# Your task
Of the lines in this listing, how many contain the word "high"? Give the number and nothing else.

★ ★ ★ ★ ★

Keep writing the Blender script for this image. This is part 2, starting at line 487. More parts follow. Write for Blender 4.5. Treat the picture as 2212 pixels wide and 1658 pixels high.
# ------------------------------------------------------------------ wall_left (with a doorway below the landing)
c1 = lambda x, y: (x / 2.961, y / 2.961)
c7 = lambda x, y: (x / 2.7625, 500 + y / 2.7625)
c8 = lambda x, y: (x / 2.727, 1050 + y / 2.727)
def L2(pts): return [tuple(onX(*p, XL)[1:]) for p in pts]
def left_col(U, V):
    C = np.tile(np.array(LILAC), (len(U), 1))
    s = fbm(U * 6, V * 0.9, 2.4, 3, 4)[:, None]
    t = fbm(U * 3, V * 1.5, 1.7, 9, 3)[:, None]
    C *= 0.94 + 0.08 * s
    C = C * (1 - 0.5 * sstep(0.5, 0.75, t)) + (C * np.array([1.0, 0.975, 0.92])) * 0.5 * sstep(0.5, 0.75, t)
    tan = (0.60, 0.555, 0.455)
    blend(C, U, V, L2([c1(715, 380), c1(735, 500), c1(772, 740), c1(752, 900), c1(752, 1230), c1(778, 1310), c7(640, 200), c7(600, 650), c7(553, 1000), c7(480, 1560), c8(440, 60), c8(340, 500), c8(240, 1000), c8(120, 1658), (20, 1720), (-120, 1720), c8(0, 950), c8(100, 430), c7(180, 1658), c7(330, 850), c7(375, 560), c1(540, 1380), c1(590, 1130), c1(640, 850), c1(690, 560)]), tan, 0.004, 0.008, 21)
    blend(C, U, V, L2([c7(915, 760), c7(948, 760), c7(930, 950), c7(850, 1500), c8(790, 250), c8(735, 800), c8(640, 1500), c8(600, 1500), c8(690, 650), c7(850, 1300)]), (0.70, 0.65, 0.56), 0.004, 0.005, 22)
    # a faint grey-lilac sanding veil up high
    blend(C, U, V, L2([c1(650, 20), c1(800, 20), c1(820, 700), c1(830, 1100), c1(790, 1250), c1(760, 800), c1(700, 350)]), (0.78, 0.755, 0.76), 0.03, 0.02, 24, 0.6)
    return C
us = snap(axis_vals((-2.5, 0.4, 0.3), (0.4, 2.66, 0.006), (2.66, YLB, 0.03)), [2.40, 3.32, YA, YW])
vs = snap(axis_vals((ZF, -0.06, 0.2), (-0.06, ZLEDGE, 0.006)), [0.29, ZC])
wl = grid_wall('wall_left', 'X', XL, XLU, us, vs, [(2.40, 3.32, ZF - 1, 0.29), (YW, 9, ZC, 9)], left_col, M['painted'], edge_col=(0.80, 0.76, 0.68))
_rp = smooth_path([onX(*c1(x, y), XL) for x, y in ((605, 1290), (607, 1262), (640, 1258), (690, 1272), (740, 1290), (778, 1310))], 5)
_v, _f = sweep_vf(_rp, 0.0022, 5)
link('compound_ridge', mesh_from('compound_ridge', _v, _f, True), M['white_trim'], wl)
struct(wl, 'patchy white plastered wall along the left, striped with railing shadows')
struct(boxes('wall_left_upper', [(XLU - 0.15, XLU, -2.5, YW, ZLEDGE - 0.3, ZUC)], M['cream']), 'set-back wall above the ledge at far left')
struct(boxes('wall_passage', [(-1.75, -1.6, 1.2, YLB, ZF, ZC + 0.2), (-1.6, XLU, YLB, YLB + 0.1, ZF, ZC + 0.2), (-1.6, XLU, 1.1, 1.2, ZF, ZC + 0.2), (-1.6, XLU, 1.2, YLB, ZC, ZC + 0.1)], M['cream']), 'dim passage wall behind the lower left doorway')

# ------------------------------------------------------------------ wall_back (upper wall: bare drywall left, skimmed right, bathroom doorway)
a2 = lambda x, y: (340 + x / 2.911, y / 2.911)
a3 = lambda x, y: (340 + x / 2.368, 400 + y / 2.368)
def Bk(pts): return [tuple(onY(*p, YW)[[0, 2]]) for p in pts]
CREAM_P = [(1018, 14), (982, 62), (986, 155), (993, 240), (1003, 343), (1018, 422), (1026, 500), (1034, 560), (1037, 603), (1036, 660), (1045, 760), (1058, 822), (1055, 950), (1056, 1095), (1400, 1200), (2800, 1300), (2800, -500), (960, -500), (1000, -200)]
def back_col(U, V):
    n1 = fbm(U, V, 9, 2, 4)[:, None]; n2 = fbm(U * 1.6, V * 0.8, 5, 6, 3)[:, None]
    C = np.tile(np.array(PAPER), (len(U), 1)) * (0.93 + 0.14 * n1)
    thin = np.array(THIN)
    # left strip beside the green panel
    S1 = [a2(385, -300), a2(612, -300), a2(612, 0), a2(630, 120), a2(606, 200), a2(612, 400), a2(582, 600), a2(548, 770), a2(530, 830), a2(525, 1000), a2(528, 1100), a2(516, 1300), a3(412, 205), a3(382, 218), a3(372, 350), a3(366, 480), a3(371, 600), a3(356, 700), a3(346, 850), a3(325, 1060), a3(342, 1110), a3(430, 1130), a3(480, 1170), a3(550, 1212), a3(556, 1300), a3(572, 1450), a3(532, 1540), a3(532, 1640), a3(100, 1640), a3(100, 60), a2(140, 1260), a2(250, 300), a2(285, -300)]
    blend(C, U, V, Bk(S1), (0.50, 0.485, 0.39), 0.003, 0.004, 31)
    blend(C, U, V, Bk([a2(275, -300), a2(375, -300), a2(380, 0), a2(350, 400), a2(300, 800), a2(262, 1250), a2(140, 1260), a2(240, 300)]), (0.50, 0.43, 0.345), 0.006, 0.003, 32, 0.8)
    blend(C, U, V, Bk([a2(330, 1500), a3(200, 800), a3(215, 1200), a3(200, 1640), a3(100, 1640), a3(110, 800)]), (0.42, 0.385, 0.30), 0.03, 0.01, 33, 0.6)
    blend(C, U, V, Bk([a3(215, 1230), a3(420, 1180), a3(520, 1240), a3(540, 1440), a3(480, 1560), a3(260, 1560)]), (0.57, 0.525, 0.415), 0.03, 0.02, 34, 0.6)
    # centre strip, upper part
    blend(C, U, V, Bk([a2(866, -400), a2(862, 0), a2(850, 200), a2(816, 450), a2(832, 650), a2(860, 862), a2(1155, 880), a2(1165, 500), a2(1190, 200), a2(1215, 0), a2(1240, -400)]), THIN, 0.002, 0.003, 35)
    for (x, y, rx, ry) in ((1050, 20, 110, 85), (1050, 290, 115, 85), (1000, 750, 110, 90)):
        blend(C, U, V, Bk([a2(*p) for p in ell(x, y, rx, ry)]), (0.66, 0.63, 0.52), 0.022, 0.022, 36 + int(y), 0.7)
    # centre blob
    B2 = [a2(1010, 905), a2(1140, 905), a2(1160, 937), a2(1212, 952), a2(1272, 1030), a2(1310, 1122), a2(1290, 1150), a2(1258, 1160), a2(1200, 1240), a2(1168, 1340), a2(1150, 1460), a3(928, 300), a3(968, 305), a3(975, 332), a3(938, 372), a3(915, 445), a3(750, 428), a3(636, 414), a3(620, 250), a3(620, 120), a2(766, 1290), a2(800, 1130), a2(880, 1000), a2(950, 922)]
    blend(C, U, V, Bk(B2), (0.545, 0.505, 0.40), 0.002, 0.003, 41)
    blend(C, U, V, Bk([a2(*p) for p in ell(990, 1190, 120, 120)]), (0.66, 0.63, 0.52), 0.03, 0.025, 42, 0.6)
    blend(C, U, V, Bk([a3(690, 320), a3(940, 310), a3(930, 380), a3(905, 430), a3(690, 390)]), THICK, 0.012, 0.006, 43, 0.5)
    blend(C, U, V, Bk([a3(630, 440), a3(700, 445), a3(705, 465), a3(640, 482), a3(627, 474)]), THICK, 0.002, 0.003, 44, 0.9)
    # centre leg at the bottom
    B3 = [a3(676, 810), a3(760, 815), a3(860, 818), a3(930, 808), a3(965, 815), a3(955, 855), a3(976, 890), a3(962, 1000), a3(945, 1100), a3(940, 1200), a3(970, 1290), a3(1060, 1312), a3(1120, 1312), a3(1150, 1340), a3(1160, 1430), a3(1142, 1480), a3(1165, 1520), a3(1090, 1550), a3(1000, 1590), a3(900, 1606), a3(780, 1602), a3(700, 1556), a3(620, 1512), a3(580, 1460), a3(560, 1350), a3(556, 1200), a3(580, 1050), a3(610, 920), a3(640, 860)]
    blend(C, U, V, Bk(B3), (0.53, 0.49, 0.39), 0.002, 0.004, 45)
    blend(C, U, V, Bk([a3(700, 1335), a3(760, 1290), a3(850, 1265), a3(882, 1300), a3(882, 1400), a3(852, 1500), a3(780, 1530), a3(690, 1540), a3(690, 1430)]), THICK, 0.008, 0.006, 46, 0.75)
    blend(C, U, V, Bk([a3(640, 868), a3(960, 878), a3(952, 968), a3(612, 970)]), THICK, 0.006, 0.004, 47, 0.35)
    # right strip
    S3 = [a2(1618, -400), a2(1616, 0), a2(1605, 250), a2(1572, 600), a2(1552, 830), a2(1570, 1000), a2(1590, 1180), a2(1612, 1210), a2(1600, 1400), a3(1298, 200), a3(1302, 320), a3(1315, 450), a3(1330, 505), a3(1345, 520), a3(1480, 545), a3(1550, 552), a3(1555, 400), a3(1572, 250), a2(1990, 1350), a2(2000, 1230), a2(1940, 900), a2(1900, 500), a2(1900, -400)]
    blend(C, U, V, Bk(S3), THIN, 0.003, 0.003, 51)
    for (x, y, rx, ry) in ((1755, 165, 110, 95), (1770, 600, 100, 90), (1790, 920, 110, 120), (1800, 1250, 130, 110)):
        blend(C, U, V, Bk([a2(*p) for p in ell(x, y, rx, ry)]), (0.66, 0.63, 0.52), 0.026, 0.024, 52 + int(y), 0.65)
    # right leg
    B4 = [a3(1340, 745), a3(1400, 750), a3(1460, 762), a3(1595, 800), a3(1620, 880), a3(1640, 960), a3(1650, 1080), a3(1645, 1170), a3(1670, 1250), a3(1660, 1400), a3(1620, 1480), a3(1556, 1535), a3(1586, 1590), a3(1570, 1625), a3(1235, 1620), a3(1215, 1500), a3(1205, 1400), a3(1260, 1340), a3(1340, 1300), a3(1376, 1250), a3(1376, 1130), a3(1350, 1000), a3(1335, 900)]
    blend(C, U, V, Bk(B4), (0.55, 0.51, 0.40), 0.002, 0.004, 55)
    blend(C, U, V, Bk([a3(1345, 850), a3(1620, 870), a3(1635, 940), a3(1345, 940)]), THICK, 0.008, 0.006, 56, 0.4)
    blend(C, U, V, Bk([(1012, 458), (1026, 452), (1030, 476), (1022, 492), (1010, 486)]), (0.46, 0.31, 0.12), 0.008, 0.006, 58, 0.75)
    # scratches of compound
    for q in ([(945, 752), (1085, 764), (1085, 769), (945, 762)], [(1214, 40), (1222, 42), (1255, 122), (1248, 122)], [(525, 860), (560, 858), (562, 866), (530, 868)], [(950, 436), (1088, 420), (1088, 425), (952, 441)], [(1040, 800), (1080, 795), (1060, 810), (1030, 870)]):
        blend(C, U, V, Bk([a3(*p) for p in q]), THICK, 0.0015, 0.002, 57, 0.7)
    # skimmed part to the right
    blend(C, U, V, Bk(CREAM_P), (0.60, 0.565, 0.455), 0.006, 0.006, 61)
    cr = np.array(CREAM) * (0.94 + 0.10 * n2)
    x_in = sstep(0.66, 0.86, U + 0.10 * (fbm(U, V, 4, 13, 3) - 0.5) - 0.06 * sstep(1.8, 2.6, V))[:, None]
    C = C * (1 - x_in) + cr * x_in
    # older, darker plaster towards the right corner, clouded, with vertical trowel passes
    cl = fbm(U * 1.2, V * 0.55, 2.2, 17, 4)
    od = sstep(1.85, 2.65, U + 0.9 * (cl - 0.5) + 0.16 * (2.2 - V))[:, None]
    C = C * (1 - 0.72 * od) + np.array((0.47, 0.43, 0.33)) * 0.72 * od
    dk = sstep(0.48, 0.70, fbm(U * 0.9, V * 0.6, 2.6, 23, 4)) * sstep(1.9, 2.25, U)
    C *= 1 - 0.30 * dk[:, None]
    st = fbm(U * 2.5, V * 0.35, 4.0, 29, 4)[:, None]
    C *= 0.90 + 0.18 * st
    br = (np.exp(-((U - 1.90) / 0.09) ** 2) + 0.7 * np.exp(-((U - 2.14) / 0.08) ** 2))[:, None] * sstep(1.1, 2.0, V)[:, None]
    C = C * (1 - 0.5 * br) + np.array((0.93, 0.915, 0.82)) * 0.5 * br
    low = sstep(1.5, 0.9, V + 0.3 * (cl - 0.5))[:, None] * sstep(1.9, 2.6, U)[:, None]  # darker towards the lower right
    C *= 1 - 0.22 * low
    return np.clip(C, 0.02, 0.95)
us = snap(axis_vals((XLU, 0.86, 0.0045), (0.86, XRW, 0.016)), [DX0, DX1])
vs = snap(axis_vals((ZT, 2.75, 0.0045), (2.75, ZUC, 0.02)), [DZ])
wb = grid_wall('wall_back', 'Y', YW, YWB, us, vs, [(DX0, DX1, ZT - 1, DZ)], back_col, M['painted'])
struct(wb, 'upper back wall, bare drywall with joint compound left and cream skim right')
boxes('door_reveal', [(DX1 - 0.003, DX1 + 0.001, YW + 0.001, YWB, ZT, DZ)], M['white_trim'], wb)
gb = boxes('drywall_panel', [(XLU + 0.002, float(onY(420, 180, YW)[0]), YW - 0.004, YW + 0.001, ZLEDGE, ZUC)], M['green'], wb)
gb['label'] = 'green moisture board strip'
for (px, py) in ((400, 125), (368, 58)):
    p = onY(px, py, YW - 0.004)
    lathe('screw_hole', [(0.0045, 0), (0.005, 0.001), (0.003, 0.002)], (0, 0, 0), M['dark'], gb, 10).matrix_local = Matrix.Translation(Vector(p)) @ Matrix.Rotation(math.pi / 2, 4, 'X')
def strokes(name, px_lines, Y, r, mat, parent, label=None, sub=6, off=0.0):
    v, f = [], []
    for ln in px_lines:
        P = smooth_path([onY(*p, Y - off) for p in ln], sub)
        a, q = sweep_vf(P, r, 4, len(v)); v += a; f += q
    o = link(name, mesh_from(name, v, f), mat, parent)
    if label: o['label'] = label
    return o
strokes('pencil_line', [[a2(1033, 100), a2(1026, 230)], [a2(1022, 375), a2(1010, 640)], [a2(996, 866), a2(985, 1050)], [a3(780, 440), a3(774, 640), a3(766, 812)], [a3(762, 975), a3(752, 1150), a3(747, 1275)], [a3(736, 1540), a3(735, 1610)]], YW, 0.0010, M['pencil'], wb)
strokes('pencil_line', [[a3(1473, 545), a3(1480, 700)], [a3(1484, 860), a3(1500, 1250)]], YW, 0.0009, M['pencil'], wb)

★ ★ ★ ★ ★

# Solution to the exercise
2